Millet İttifakı cephesinde Cuma gününden bu yana baş döndürücü gelişmeler yaşanıyor. İlk toplantısını 2022’nin Şubat ayında yani bir yıl önce gerçekleştirilen 6 siyasi parti, şimdiye kadar 10’u aşkın toplantı gerçekleştirdi. Millet İttifakı’nı oluşturan partilere oy veren seçmen başta olmak üzere, toplumun çok geniş kesimleri 6’lı masanın adayını büyük bir merakla bekledi.
En son, geçen Perşembe gerçekleşen toplantıda, aday konusunda mutabakat sağlandığına ilişkin imzalar atıldı. Kulislerden Kılıçdaroğlu ismi üzerinde mutabık kalındığı bilgileri geldi. Cuma günü ise İYİ Parti Lideri Meral Akşener’in zehir zemberek açıklamaları olayın rengini bir anda değiştirdi.
***
İYİ Parti’nin 6’lı masadan ayrılması, Millet İttifakı’na gönül vermiş seçmen kitlesini büyük bir moral bozukluğuna ve kaygıya sürükledi. İYİ Parti’nin Kılıçdaroğlu’nun adaylığına baştan beri sıcak bakmadığını biliyoruz. Buna karşılık İmamoğlu ve Mansur Yavaş isimlerini önerdiler ancak sürecin başından beri Kılıçdaroğlu, belediye başkanlarının cumhurbaşkanlığına aday olmasını istemiyor. Bu açmaz, hafta sonu yaşanan krize giden yolda etkili oldu.
Bu yazıyı kaleme alırken Ankara’da görüşme trafiği hızla devam ediyordu. Meral Akşener, masadan ayrılma tutumundan vazgeçerek, Saadet Partisi’nin ev sahipliğindeki toplantıya katıldı.
***
Baş döndürücü hızla yaşanan bu gelişmeler rahmetli Süleyman Demirel’in “Siyasette 24 saat uzun bir zamandır” sözünün ne denli doğru ve geçerli olduğunu ortaya koydu. Şayet Akşener, parti tabanının ve muhalif seçmenin sesine kulak tıkayıp masaya dönmeseydi, emin olunuz, İYİ Parti’de başlayan istifa dalgası büyüyerek devam edecek, belki İYİ Parti, 2018’de aldığı yüzde 10’luk oy oranına dahi ulaşmakta zorluk yaşayacaktı.

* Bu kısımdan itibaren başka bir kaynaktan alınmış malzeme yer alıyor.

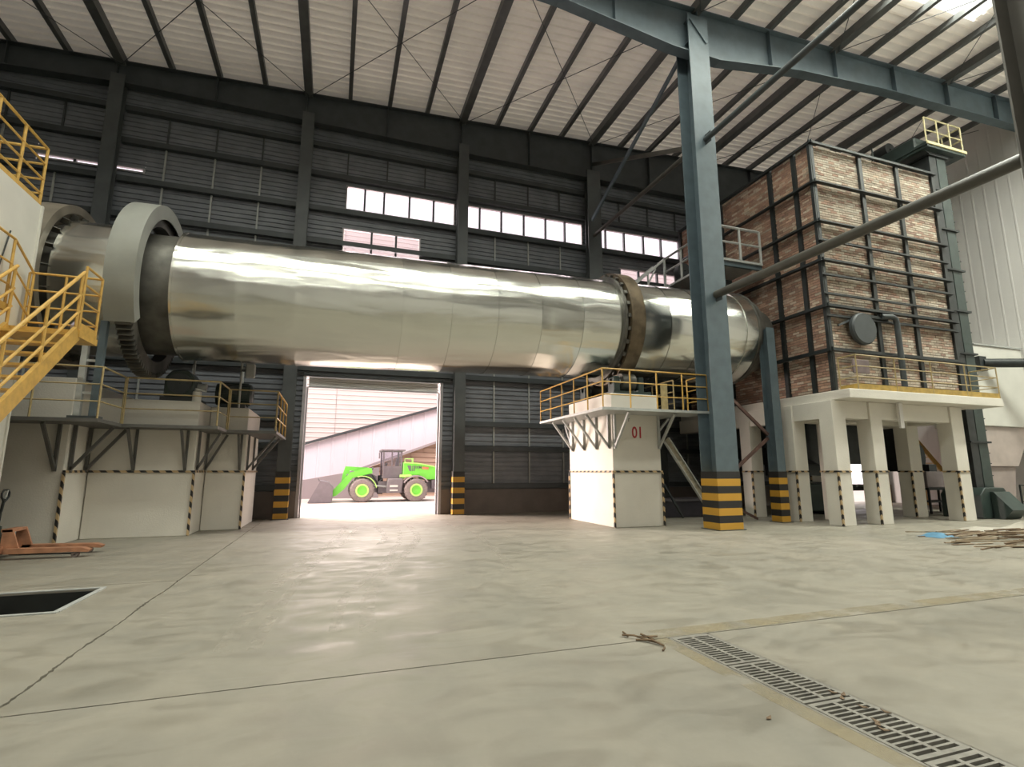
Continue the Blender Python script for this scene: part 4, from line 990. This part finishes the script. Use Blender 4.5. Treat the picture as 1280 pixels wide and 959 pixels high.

6’lı masayı oluşturan liderler bilsin ki, seçmenin ahını alırlarsa bunun vebali büyük olur. O nedenle bireysel ve partisel hırsları, ön kabulleri, önyargıları bir kenara bırakıp halkın istediği istikamette davranmaları ve politika geliştirmeleri şart.